Nell Meets the Illustrated Primer for Girls
I’m reading Neal Stephenson’s The Diamond Age and thought I’d share a little passage that really makes the book for me. It might be considered a spoiler but then again it doesn’t reveal anything that isn’t written on the back cover of the book. The fact that it appears on page 94 of 499 is testimony to Stephenson’s world building style. The plot moves very slowly for most of the book while you absorb a great deal of detail but you also feel you are exploring a new world and culture as you go which is what I enjoy about his books.
This passage is about Nell who is a four year old girl who lives with her mother, brother and her mother’s rotating boyfriends in a society that lacks for nothing except culture. Her brother has recently “obtained” a mysterious object from the rich “Vickies” who live up the hill. It has symbols in it which her brother says are called letters but there is something strange about it so Nell leaves it under the couch.
Also over the last 94 pages we’ve seen heartbreaking social conditions in which Nell lives contrasted with the lavish culture of the Neo Victorians. In this passage, we get a glimmer of what the rest of the book is going to be about as Nell begins her Pygmalion-like journey.
Oh and language warning.
“Ouch, god damn it!” Tad shouted. He looked down at the book in disbelief. “What the fuck is this?!” He wound up as if to kick it, then thought better of it, remembering he was barefoot. He picked it up and hefted it, looking straight at Nell and getting a fix on her range and azimuth. “Stupid little cunt, how many times do I have to tell you to keep your fucking shit cleaned up?!” Then he turned away from her slightly, wrapping his arm around his body, and snapped the book straight at her head like a Frisbee.She stood watching it come toward her because it did not occur to her to get out of the way, but at the last moment the covers flew open. The pages spread apart. They all bent like feathers as they hit her in the face, and it didn’t hurt at all.
The book fell to the floor at her feet, open to an illustrated page.
The picture was of a big dark man and a little girl in a cluttered room, the man angrily flinging a book at the little girl’s head.
“Once upon a time there was a little girl named Cunt,” the book said.
“My name is Nell,” Nell said.
A tiny disturbance propagated through the grid of letters on the facing page.
“Your name’s mud if you don’t fucking clean this shit up,” Tad said. “But do it later, I want some fucking privacy for once.”

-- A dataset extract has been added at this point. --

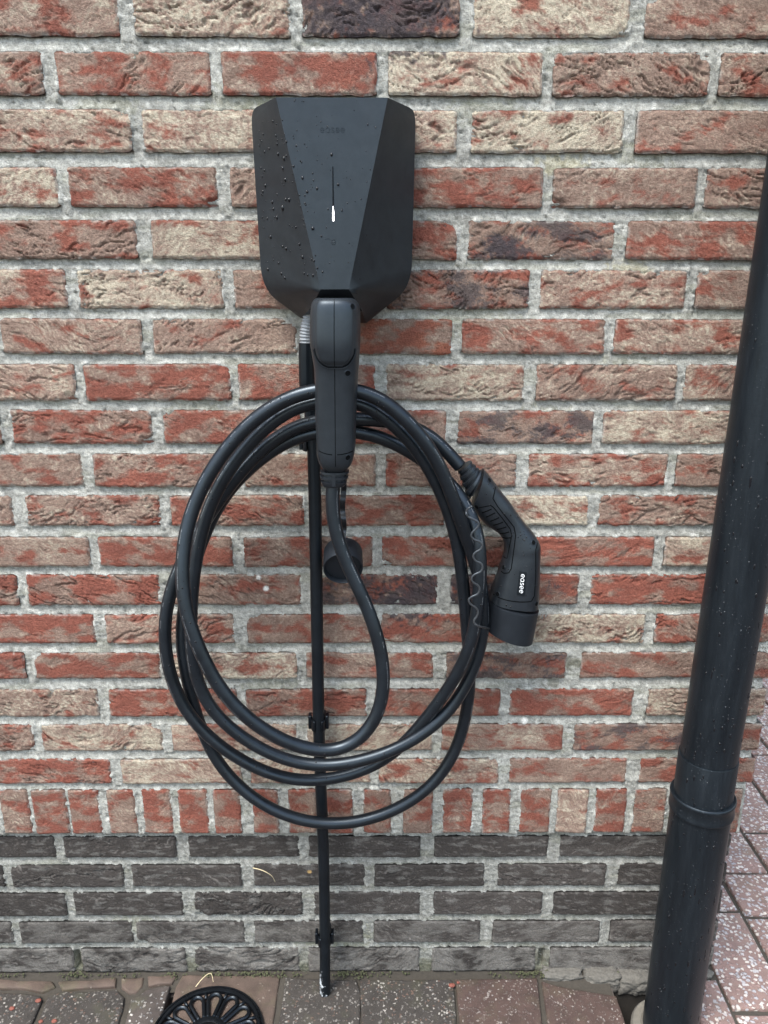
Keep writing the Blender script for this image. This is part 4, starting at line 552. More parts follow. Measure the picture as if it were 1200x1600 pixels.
# ragged footing where the paving has sunk beside the downpipe
def lump(x, y, z, sx, sy, sz, m, name, parent, seed):
    bm = bmesh.new(); bmesh.ops.create_icosphere(bm, subdivisions=5, radius=1)
    for v in bm.verts:
        p = v.co; r = (abs(p.x)**5+abs(p.y)**5+abs(p.z)**5)**-.2
        q = 1+.55*(float(fbm(p.x*2.6+seed, p.z*2.2+p.y*1.7, 5, .62))-.5)
        v.co = Vector((x+p.x*r*sx*q, y+p.y*r*sy*q, z+p.z*r*sz*q))
    me = bpy.data.meshes.new(name); bm.to_mesh(me); bm.free(); me.polygons.foreach_set('use_smooth', np.ones(len(me.polygons), bool))
    return link_mesh(name, me, m, parent)
M_FOOT = plain('footing_grey', (.085, .08, .07), .95)
for i, (x, y, z, sx, sy, sz) in enumerate([(.305, .006, -.006, .034, .016, .011), (.372, .004, -.010, .030, .020, .016), (.425, .004, -.016, .030, .022, .018), (.53, .006, -.008, .028, .016, .012)]):
    lump(x, y, z, sx, sy, sz, M_FOOT, 'footing_stone', wall, i*13.1)
def moss():
    mb = MB()
    for i in range(1500):
        x = RNG.uniform(-.66, .40); dens = float(fbm(x/.06+4, 2.2, 3))
        if dens < .42+.2*RNG.random(): continue
        y = PY-.004-abs(RNG.normal(0, .005)); r = RNG.uniform(.0009, .0022)
        mb.blob((x, y, RNG.uniform(-.003, .003)), (RNG.uniform(-.4, .4), -.5, 1), r, .8, 5)
    o = mb.build('moss', M_MOSS); o['kind'] = 'stuff'; o['label'] = 'thin green moss along the foot of the plinth'; o['category'] = 'moss'
moss()

# ------------------------------------------------------------------ rain downpipe
PX, PYC = .4535, -.091
pipe = thing('rain_downpipe', 'black plastic rain downpipe at the right corner of the wall', 'downpipe', (PX, PYC, 0))
def lathe(prof, cx, cy, n=72, lean=0.0):
    mb = MB(); rings = [[(cx+lean*(z-.45)+r*math.cos(2*math.pi*k/n), cy+r*math.sin(2*math.pi*k/n), z) for k in range(n)] for r, z in prof]
    mb.loft(rings); return mb
z1, z2 = PIPE_Z
up = adopt(lathe([(.0375, z1-.05), (.0375, 3.0)], PX, PYC, lean=.0145).build('upper_pipe', M_PIPE), pipe)
cp = adopt(lathe([(.0392, z2-.03), (.0392, z1-.0015), (.0386, z1), (.0374, z1)], PX, PYC).build('socket_sleeve', M_PIPE, sharp=35), pipe)
rg = adopt(lathe([(.0402, z2-.0165), (.0432, z2-.0155), (.0438, z2-.013), (.0430, z2-.0105), (.0430, z2+.0045), (.0440, z2+.007), (.0436, z2+.0095), (.0425, z2+.0105), (.0394, z2+.0095)], PX, PYC).build('collar', M_PIPE, sharp=50), pipe)
lp = adopt(lathe([(.0405, -.10), (.0405, z2-.014)], PX, PYC).build('lower_pipe', M_PIPE), pipe)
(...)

Nell’s hands were full, and so she shoved the book down the hallway and into the kids’ room with her foot. She dumped all her stuff on her mattress and then ran back and shut the door. She left her magic wand and sword nearby in case she should need them, then set Dinosaur, Duck, Peter, and Purple into bed, all in a neat line, and pulled the blanket up under their chins. “Now you go to bed, and be quiet because you are all being naughty and bothering Tad, and I’ll see you in the morning”
“Nell was putting her children to bed and decided to read them some stories,” said the book’s voice.
Nell looked at the book, which had flopped itself open again, this time to an illustration showing a girl who looked much like Nell, except that she was wearing a beautiful flowing dress and had ribbons in her hair. She was sitting next to a miniature bed with four children tucked beneath its flowered coverlet: a dinosaur, a duck, a bunny, and a baby with purple hair. The girl who looked like Nell had a book on her lap. “For some time Nell had been putting them to bed without reading to them,” the book continued, “but now the children were not so tiny anymore, and Nell decided that in order to bring them up properly, they must have bedtime stories.”